Tuesday, June 28, 2011

Building Beowulf: Playwright Rick Chafe’s Rehearsal Journal

13 Days to Opening: Cut, Cut, Cut

Playwright’s holiday over, today was the end of the week stumble-through, everything blocked to date, pages 1-70 scheduled. In reality, this beast is getting really big. With 8 minutes left in the work week, Ken calls it at page 53, 90 minutes into a no-intermission show. Sharpen your swords, there’s going to be cutting and lots of blood.

9:00 a.m., as always, Ken picks me up for the 10 minute drive through green up the mountain. It’s foggy, moody, gorgeous. We don’t get much fog on the prairies, I love this. Roxy Music’s on Ken’s iPod. We give 5 minutes to our fan boy love of everything Bryan Ferry has ever done, then 5 is left for Ken to trash everything ever done by one of my favorite movie directors, Tim Burton.

But first the rewrites: day begins with Jeremy, Burgandy, and Ken looking over the tiny new 8-line scene from yesterday. They give a try at connecting the obscure and bewildering action contained therein with the bewildering and obscure action contained within the earlier meeting of their two characters. In fact, they each try connecting the action of the two scenes in about eight different ways. Nope, none fit. I have no defence. Many rewrite options are suggested, I promise a quickie rewrite of one of them before the afternoon stumble through.

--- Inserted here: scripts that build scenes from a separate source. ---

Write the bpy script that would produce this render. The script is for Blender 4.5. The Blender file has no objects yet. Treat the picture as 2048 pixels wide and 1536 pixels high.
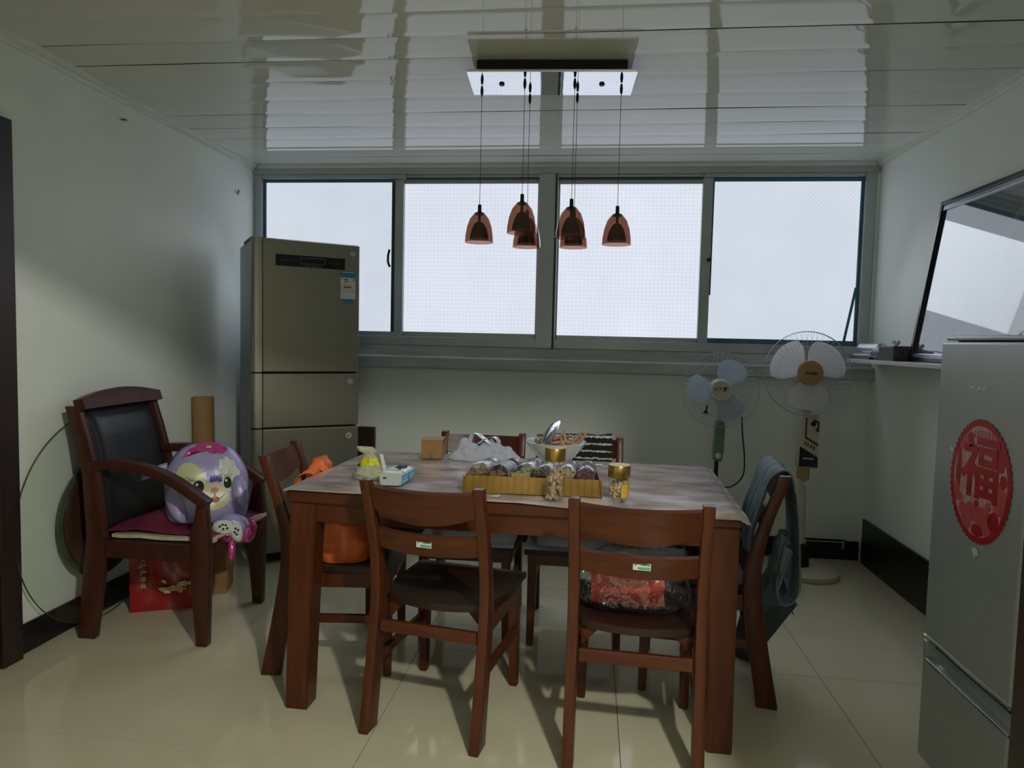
import bpy, bmesh, math, random
from mathutils import Vector, Matrix, noise
random.seed(7)
R = math.radians
COL = bpy.context.scene.collection
SC = bpy.context.scene

# ------------------------------------------------------------------ camera
cam_d = bpy.data.cameras.new('camera')
cam_d.sensor_fit = 'HORIZONTAL'
cam_d.sensor_width = 36.0
cam_d.lens = 36.0 * 1385.0 / 2048.0
cam_d.clip_start = 0.05
cam = bpy.data.objects.new('camera', cam_d)
COL.objects.link(cam)
_y = Vector((158.0, 84.0, -1385.0))                 # world +Y seen from the camera
_z = Vector((0.023, 1.0, (158.0 * 0.023 + 84.0) / 1385.0))
_y.normalize(); _z.normalize()
_x = _y.cross(_z)
_m = Matrix((_x, _y, _z))                           # rows: camera-to-world rotation
cam.matrix_world = Matrix.Translation((0, 0, 1.31)) @ _m.to_4x4()
SC.camera = cam

# ------------------------------------------------------------------ world, lights, exposure
SC.view_settings.view_transform = 'Standard'
SC.view_settings.look = 'None'
SC.view_settings.exposure = 0.0
SC.view_settings.gamma = 1.0
SC.view_settings.use_curve_mapping = False
SC.cycles.use_denoising = True
SC.cycles.max_bounces = 10
SC.cycles.diffuse_bounces = 5
SC.cycles.glossy_bounces = 5
SC.cycles.transparent_max_bounces = 16
SC.cycles.sample_clamp_indirect = 4.0
SC.cycles.caustics_reflective = False
SC.cycles.caustics_refractive = False
WINDOW_GLOW = 0.95
wd = bpy.data.worlds.new('overcast_sky'); SC.world = wd
wd.use_nodes = True
wd.node_tree.nodes['Background'].inputs[0].default_value = (0.75, 0.82, 1.0, 1)
wd.node_tree.nodes['Background'].inputs[1].default_value = 0.9
# ceiling lamp of the hall the photograph was taken from
ld = bpy.data.lights.new('hall_ceiling_lamp', 'POINT')
ld.energy = 165.0
ld.color = (1.0, 0.98, 0.87)
ld.shadow_soft_size = 0.055
lo = bpy.data.objects.new('hall_ceiling_lamp', ld); COL.objects.link(lo)
lo.location = (0.76, -0.05, 2.5)
# added area lights just inside the four panes, boosting daylight on the floor
for wx in (-1.73, -0.80, 0.22, 1.14):
    wl_ = bpy.data.lights.new('window_fill_light', 'AREA')
    wl_.shape = 'RECTANGLE'; wl_.size = 0.84; wl_.size_y = 0.55
    wl_.energy = 1.25; wl_.color = (0.84, 0.91, 1.0); wl_.spread = R(105)
    wo_ = bpy.data.objects.new('window_fill_light', wl_); COL.objects.link(wo_)
    wo_.location = (wx, 4.20, 1.86); wo_.rotation_euler = (R(-50), 0, 0)
# added unseen fill light at the hall's rear wall, far behind the camera
ad = bpy.data.lights.new('hall_fill_light', 'AREA')
ad.shape = 'RECTANGLE'; ad.size = 1.6; ad.size_y = 1.2
ad.energy = 4.0; ad.color = (0.90, 0.95, 1.0)
ao = bpy.data.objects.new('hall_fill_light', ad); COL.objects.link(ao)
ao.location = (0.2, -2.58, 1.55); ao.rotation_euler = (R(90), 0, 0)

# ------------------------------------------------------------------ materials
def lin(c):
    return tuple((x / 12.92 if x <= 0.04045 else ((x + 0.055) / 1.055) ** 2.4) for x in c)
def s8(r, g, b):
    return lin((r / 255, g / 255, b / 255))

def mat(name, col, rough=0.5, metal=0.0, var=0.0, scale=8.0, stretch=(1, 1, 1), bump=0.0, bscale=40.0,
        coat=0.0, alpha=1.0, trans=0.0, ior=1.5, col2=None, spec=0.5, rvar=0.0, detail=4.0, sss=0.0):
    m = bpy.data.materials.new(name); m.use_nodes = True
    nt = m.node_tree; b = nt.nodes['Principled BSDF']
    b.inputs['Base Color'].default_value = (*col, 1)
    b.inputs['Roughness'].default_value = rough
    b.inputs['Metallic'].default_value = metal
    b.inputs['IOR'].default_value = ior
    b.inputs['Specular IOR Level'].default_value = spec
    b.inputs['Coat Weight'].default_value = coat
    b.inputs['Coat Roughness'].default_value = 0.08
    b.inputs['Alpha'].default_value = alpha
    b.inputs['Transmission Weight'].default_value = trans
    tc = nt.nodes.new('ShaderNodeTexCoord'); mp = nt.nodes.new('ShaderNodeMapping')
    mp.inputs['Scale'].default_value = stretch
    nt.links.new(tc.outputs['Object'], mp.inputs['Vector'])
    if var > 0 or col2 is not None:
        n = nt.nodes.new('ShaderNodeTexNoise'); n.inputs['Scale'].default_value = scale; n.inputs['Detail'].default_value = detail
        nt.links.new(mp.outputs[0], n.inputs['Vector'])
        r = nt.nodes.new('ShaderNodeValToRGB')
        r.color_ramp.elements[0].position = 0.3; r.color_ramp.elements[1].position = 0.7
        if col2 is None:
            a = tuple(max(0, c * (1 - var)) for c in col); c2 = tuple(min(1, c * (1 + var)) for c in col)
        else:
            a, c2 = col, col2
        r.color_ramp.elements[0].color = (*a, 1); r.color_ramp.elements[1].color = (*c2, 1)
        nt.links.new(n.outputs['Fac'], r.inputs['Fac']); nt.links.new(r.outputs['Color'], b.inputs['Base Color'])
        if rvar > 0:
            mr = nt.nodes.new('ShaderNodeMapRange'); mr.inputs['To Min'].default_value = max(0.02, rough - rvar); mr.inputs['To Max'].default_value = rough + rvar
            nt.links.new(n.outputs['Fac'], mr.inputs['Value']); nt.links.new(mr.outputs[0], b.inputs['Roughness'])
    if bump > 0:
        n2 = nt.nodes.new('ShaderNodeTexNoise'); n2.inputs['Scale'].default_value = bscale; n2.inputs['Detail'].default_value = 3
        nt.links.new(mp.outputs[0], n2.inputs['Vector'])
        bp = nt.nodes.new('ShaderNodeBump'); bp.inputs['Strength'].default_value = bump; bp.inputs['Distance'].default_value = 0.01
        nt.links.new(n2.outputs['Fac'], bp.inputs['Height']); nt.links.new(bp.outputs['Normal'], b.inputs['Normal'])
    return m

def clear_film(name, col, amount, rough=0.12, bump=0.0, bscale=30.0, glossy=0.12, tcol=None):
    """thin clear plastic: mostly transparent, some haze of its own colour, a sharp shine"""
    m = bpy.data.materials.new(name); m.use_nodes = True
    nt = m.node_tree; nt.nodes.clear()
    out = nt.nodes.new('ShaderNodeOutputMaterial')
    tr = nt.nodes.new('ShaderNodeBsdfTransparent'); tr.inputs[0].default_value = (*(tcol or [0.6 + 0.4 * c for c in col]), 1)
    df = nt.nodes.new('ShaderNodeBsdfDiffuse'); df.inputs[0].default_value = (*col, 1)
    tl = nt.nodes.new('ShaderNodeBsdfTranslucent'); tl.inputs[0].default_value = (*col, 1)
    gl = nt.nodes.new('ShaderNodeBsdfGlossy'); gl.inputs['Roughness'].default_value = rough
    dm = nt.nodes.new('ShaderNodeMixShader'); dm.inputs[0].default_value = 0.4
    nt.links.new(df.outputs[0], dm.inputs[1]); nt.links.new(tl.outputs[0], dm.inputs[2])
    m1 = nt.nodes.new('ShaderNodeMixShader'); m1.inputs[0].default_value = amount
    nt.links.new(tr.outputs[0], m1.inputs[1]); nt.links.new(dm.outputs[0], m1.inputs[2])
    fr = nt.nodes.new('ShaderNodeFresnel'); fr.inputs['IOR'].default_value = 1.5
    ge = nt.nodes.new('ShaderNodeNewGeometry')
    inv = nt.nodes.new('ShaderNodeMath'); inv.operation = 'SUBTRACT'; inv.inputs[0].default_value = 1.0
    nt.links.new(ge.outputs['Backfacing'], inv.inputs[1])
    ma = nt.nodes.new('ShaderNodeMath'); ma.operation = 'ADD'; ma.inputs[1].default_value = glossy; ma.use_clamp = True
    nt.links.new(fr.outputs[0], ma.inputs[0])
    mf = nt.nodes.new('ShaderNodeMath'); mf.operation = 'MULTIPLY'
    nt.links.new(ma.outputs[0], mf.inputs[0]); nt.links.new(inv.outputs[0], mf.inputs[1])
    m2 = nt.nodes.new('ShaderNodeMixShader')
    nt.links.new(mf.outputs[0], m2.inputs[0]); nt.links.new(m1.outputs[0], m2.inputs[1]); nt.links.new(gl.outputs[0], m2.inputs[2])
    if bump > 0:
        tc = nt.nodes.new('ShaderNodeTexCoord')
        n2 = nt.nodes.new('ShaderNodeTexNoise'); n2.inputs['Scale'].default_value = bscale
        nt.links.new(tc.outputs['Object'], n2.inputs['Vector'])
        bp = nt.nodes.new('ShaderNodeBump'); bp.inputs['Strength'].default_value = bump; bp.inputs['Distance'].default_value = 0.02
        nt.links.new(n2.outputs['Fac'], bp.inputs['Height'])
        for nd in (gl, fr, df): nt.links.new(bp.outputs['Normal'], nd.inputs['Normal'])
    nt.links.new(m2.outputs[0], out.inputs[0])
    return m

M = {}
M['wall'] = mat('wall_paint', (0.80, 0.84, 0.80), 0.6, var=0.03, scale=2.5, bump=0.05, bscale=60)
M['hall'] = mat('hall_wall_paint', (0.42, 0.43, 0.40), 0.6, var=0.03, scale=2.5)
M['sill'] = mat('sill_plaster', (0.50, 0.54, 0.54), 0.55, col2=(0.36, 0.38, 0.38), scale=5, stretch=(0.6, 1, 4), bump=0.15, bscale=30)
M['ceil'] = mat('ceiling_pvc', (0.68, 0.70, 0.65), 0.05, var=0.03, scale=1.2, stretch=(0.25, 6, 1), ior=1.48)
M['groove'] = mat('ceiling_groove', (0.05, 0.05, 0.055), 0.7, var=0.1)
M['tile'] = mat('floor_tile', (0.62, 0.585, 0.42), 0.075, var=0.05, scale=3.0, ior=1.52)
M['grout'] = mat('tile_grout', (0.10, 0.09, 0.07), 0.8, var=0.1)
M['black'] = mat('black_skirting', (0.007, 0.007, 0.009), 0.35, var=0.3, scale=10)
M['wood'] = mat('red_brown_wood', (0.056, 0.0130, 0.0038), 0.36, col2=(0.094, 0.0245, 0.0068), scale=9, stretch=(4, 4, 0.5), coat=0.03, spec=0.32, bump=0.03, bscale=50)
M['wood_h'] = mat('red_brown_wood_rail', (0.056, 0.0130, 0.0038), 0.36, col2=(0.094, 0.0245, 0.0068), scale=9, stretch=(0.5, 4, 4), coat=0.03, spec=0.32, bump=0.03, bscale=50)
M['wood_dark'] = mat('dark_brown_wood', (0.030, 0.014, 0.010), 0.34, col2=(0.052, 0.022, 0.014), scale=8, stretch=(4, 4, 0.5), coat=0.3)
M['seat_wood'] = mat('dark_seat_wood', (0.020, 0.008, 0.005), 0.36, col2=(0.034, 0.013, 0.007), scale=7, stretch=(3, 0.5, 1), coat=0.08, spec=0.3)
M['arm_wood'] = mat('armchair_wood', (0.040, 0.012, 0.007), 0.36, col2=(0.066, 0.019, 0.010), scale=8, stretch=(3, 3, 0.6), coat=0.05, spec=0.35)
M['door_wood'] = mat('door_frame_wood', (0.014, 0.009, 0.008), 0.45, col2=(0.026, 0.015, 0.012), scale=6, stretch=(3, 3, 0.3))
M['leather'] = mat('black_leather', (0.011, 0.012, 0.015), 0.33, var=0.15, scale=30, bump=0.12, bscale=220)
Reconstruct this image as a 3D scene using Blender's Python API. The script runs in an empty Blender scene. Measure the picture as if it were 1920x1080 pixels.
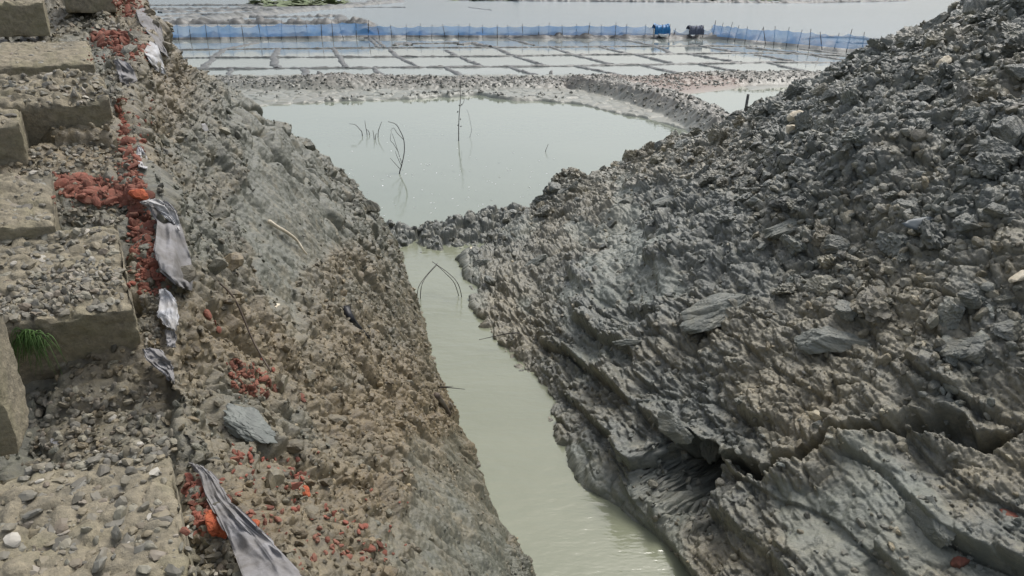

The rest of the morning is spent on the story of Beowulf’s battles with Grendel and his Mother. Jonny tries Grendel for the first time and is kind of fantastic—somehow he’ll have to manage it on stilts by next week, which he’s also trying for the first time. Jamie is teaching him in between rehearsing her scenes. Which leaves not a lot of time as she is in about 95% of the scenes in the play. Also working her fight choreography on breaks and learning to play guitar, which seems to be for relaxation. The Grendel and Mom stuff is a big nasty scene, but with a great energy… and it comes in at about 27 minutes in the afternoon stumble through. It should probably be about 15. Snip snip.

Another fantastic lunch, another amazing benefit of working at the Ross Creek Arts Centre—Greg and Carole’s cooking. For the first time I have to miss my favorite part of the day—joining in with Alexis’s warm up and then watching the daily hour of dragon work—to find a corner and come up with a rewrite for the morning’s scene. All for naught, it’s in the 17 pages we don’t make it to today. We’ll get to it Tuesday.

The stumble-through starts at 3:00, the dust clears at 5:22. The scenes are pretty clear, the actors are way ahead for this stage as far as I can see, there’s no shortage of good stuff and I think the story’s emerging. We say good nights, tomorrow’s day off for the actors. I will get all the days off I want once the script is declared complete and no more cuts or rewrites allowed. But not tomorrow. Ken offers to start marking cuts in the Grendel scene while I sort through rehearsal photos. We hang around and start casually talking about more cuts. And more cuts. And more cuts. All of which will be my work for tomorrow. Cut. Rewrite. Repeat.

All day it’s been foggy out. Beautiful, moody, green below, grey above. I wish pleasant weather for everyone’s day off, but for me, this would be perfect for tomorrow, writer’s cocoon weather.

1 comment:

  1. Ah the vagaries of live Theatre, fog, and the hero with a thousand faces! The call has been answered and the trials have begun. Wonderful that this journal exists! Thanks for sharing your candid and thoughtful words.